Milkman finally finds his epiphany, a sense of connectedness, something worth assimilating, in discovering his roots. He reaches back beyond his miserable family to a nobler past, ironically, to his grandfather’s life. That man had resisted and survived free, at least for a while. Nevertheless, Milkman’s first expression of his great joy in finding a worthy identity seems so childish in comparison to those others quoted here, but for him it is step one.
Returning from the Byrd residence, Milkman has heard his grandfather was a mythic figure who returned to Africa by flying. As it soaks into his consciousness that the people in this little town are his kin and living in a great story in which he can also live, he speaks, “Let’s go swimming! I feel so dirty and I want to get in the waaaaaater!” How can one explain this so that any vestige of greatness comparable to Douglass’s or King’s comes to rest on Macon Dead III or Milkman? Can the MLK in Milkman ever stand for Martin Luther King, in this seemingly useless, spoiled young man?
Dead’s words stand at a huge remove, obviously, from those great remarks of the others quoted. Difficult is the consideration of Toni Morrison’s Song of Solomon in this line of heroic figures. Her characters are still regarded as parts of a minority, but an analysis of Milkman’s words in her psychological fiction is not appropriate to follow the stories of Equiano, Douglass, or Jacobs. Neither does Milkman’s quote at finding some connection to a meaningful life seem worthy to even near the grandeur of King’s rhetoric, not in the same breath.
Morrison did not receive the Nobel Prize without cause. Song of Solomon is far too deep and complex to leave Milkman’s quote as his last words, for they are not. Milkman is still ecstatic at finding assimilation into a richer cultural heritage than he had before. He returns with Pilate to the hilltop where she is to bury the bones of her father, the freed one, near a cave like Jacobs’s attic. Mr. Covey is not there, but Guitar is, with his gun. He is ready to put Milkman to the death Douglass and Jacobs escape. Guitar misfires and shoots Pilate to death, just as King is shot to death. Milkman, freshly free, finally with a sense of self from heroic figures long past, witnesses this murder from this new place in his life where dignity and freedom are precious. So spiritually armed, he leaps into space toward the shooter, from Morrison’s last paragraph, into eternity’s enigmatic embrace. He offers himself, if so it need be, for love of his aunt who dies as King does for freedom and for dignity, against fear with his newfound spiritual courage.
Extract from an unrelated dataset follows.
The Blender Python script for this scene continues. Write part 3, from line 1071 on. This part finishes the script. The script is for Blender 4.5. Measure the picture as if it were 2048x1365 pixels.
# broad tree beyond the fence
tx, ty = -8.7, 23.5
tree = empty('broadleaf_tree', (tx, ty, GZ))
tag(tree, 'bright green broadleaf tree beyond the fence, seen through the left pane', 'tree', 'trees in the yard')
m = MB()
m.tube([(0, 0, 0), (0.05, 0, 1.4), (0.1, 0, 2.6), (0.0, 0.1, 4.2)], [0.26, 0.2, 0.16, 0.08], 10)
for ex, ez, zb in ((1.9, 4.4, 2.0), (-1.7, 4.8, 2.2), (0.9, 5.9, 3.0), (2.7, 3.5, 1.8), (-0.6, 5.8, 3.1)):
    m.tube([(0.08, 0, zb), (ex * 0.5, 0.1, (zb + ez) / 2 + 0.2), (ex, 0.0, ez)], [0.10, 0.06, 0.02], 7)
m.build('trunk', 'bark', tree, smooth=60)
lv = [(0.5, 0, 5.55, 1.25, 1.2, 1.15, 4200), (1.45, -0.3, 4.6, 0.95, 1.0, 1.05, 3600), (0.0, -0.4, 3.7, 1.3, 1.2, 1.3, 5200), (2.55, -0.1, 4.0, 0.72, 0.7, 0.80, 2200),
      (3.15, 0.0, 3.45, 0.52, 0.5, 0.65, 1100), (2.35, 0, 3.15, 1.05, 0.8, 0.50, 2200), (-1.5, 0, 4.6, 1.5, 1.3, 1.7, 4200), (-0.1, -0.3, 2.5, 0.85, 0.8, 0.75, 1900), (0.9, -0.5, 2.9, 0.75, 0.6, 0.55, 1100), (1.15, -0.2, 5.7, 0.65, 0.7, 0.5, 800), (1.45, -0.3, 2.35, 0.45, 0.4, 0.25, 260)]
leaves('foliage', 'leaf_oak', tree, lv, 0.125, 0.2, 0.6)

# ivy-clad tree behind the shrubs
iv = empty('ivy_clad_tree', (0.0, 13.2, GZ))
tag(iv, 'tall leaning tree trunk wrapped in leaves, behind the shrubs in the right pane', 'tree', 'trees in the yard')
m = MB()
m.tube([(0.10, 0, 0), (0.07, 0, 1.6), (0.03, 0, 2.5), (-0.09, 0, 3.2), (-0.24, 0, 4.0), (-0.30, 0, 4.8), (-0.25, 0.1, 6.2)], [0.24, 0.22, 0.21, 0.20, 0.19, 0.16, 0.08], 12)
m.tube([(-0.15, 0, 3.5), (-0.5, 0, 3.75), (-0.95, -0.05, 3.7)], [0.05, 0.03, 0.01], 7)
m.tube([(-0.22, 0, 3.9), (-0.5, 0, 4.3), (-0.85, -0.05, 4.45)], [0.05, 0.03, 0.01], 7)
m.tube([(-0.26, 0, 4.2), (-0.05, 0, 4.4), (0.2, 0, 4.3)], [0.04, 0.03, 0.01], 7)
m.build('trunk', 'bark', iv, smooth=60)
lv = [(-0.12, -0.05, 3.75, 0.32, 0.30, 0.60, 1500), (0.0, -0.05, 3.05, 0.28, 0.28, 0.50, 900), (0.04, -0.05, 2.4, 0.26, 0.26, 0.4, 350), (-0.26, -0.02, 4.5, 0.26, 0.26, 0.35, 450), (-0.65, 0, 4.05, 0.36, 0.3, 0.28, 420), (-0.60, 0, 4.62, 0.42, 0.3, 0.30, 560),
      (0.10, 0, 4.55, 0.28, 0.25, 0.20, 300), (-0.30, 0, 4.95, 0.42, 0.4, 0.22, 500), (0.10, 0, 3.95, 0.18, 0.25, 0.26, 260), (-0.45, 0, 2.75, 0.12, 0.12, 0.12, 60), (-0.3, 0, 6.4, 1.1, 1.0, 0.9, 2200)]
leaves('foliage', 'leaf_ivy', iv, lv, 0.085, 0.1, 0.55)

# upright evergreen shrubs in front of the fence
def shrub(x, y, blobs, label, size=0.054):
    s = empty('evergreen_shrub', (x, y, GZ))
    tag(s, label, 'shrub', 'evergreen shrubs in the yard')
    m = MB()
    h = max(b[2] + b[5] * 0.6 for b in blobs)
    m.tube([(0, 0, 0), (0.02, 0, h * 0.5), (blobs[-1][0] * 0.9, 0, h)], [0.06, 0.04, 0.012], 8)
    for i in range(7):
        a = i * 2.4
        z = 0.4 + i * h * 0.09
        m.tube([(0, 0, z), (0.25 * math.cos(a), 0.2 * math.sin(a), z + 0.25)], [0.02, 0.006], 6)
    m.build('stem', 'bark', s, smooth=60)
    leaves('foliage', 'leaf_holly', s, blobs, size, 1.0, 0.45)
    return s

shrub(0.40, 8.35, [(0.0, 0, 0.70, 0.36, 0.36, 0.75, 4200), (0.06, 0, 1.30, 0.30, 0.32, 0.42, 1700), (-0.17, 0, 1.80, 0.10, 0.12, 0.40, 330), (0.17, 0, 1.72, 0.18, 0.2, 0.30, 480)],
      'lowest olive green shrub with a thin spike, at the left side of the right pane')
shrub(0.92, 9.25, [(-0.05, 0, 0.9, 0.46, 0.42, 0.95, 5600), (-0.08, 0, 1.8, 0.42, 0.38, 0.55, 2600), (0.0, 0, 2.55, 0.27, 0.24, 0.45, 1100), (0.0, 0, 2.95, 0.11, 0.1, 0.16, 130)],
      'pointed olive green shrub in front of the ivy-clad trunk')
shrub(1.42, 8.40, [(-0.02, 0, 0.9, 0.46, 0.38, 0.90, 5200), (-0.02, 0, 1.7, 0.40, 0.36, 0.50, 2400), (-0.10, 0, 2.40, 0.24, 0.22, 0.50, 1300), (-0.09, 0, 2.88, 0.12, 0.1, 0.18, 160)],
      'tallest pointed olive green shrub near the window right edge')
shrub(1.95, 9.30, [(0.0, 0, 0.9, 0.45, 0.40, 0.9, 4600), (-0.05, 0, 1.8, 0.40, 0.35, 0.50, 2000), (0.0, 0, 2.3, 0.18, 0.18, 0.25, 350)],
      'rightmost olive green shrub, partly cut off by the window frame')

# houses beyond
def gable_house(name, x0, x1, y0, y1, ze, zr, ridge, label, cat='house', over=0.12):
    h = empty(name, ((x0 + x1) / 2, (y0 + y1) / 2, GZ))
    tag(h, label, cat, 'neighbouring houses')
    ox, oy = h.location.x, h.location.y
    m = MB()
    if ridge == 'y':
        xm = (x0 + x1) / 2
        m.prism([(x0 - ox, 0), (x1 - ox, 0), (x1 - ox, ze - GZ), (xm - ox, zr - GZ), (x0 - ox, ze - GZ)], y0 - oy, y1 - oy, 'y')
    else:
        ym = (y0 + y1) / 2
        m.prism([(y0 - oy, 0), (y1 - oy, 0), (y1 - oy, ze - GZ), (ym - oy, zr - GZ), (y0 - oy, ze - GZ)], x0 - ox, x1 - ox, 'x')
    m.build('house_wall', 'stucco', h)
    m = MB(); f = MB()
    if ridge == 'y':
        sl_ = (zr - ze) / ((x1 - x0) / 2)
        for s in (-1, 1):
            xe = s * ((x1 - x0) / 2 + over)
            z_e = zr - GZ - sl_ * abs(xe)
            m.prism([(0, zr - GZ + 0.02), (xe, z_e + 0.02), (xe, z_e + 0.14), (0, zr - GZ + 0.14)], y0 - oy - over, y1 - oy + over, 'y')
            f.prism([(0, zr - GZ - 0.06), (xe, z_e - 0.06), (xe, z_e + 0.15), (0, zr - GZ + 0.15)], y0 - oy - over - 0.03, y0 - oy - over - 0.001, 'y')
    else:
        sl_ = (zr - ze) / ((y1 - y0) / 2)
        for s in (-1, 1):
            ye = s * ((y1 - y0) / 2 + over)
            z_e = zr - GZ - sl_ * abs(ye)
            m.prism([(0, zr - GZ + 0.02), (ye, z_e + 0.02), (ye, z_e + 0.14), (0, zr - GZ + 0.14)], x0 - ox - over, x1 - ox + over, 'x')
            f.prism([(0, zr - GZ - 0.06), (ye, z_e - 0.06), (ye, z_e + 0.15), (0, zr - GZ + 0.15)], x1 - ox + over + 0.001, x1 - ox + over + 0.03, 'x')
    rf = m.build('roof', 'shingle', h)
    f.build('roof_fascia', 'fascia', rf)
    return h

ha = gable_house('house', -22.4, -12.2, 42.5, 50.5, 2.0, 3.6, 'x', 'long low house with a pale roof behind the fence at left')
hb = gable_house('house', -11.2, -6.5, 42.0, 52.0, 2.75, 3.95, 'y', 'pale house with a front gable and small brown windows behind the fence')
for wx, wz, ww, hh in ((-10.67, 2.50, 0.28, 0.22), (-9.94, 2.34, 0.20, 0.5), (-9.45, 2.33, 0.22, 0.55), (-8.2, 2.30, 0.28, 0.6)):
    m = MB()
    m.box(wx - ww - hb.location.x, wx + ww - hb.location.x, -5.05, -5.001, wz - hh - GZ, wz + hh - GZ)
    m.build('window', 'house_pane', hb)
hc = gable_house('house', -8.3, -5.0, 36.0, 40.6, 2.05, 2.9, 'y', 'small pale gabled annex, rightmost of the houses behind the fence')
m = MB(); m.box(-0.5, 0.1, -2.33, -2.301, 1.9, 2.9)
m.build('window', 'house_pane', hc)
Milkman makes the grade in that moment, earns the MLK in his name--his words on finding purpose and freedom go hand in hand are not much, but his actions finally speak. They are as loud as words, written ones anyway. Perhaps that is the best fictional characters can do.
Equiano, Douglas, Jacobs, King, and Milkman represent the best of humanity in the endless struggles of personkind, each achieving freedom, whether in life or death, escaping, or rushing to meet the enemy. They all assimilate and resist enough to grow into voices for others, each in a way shaped by their times, each in a universal way shaped by the human spirit. They each resist, assimilate, and gain voices and choices similarly, across centuries. Yet, most importantly, they assimilate and earn voices and choices up to the point of losing personal dignity and freedom, for it is there that heroes and heroines stop.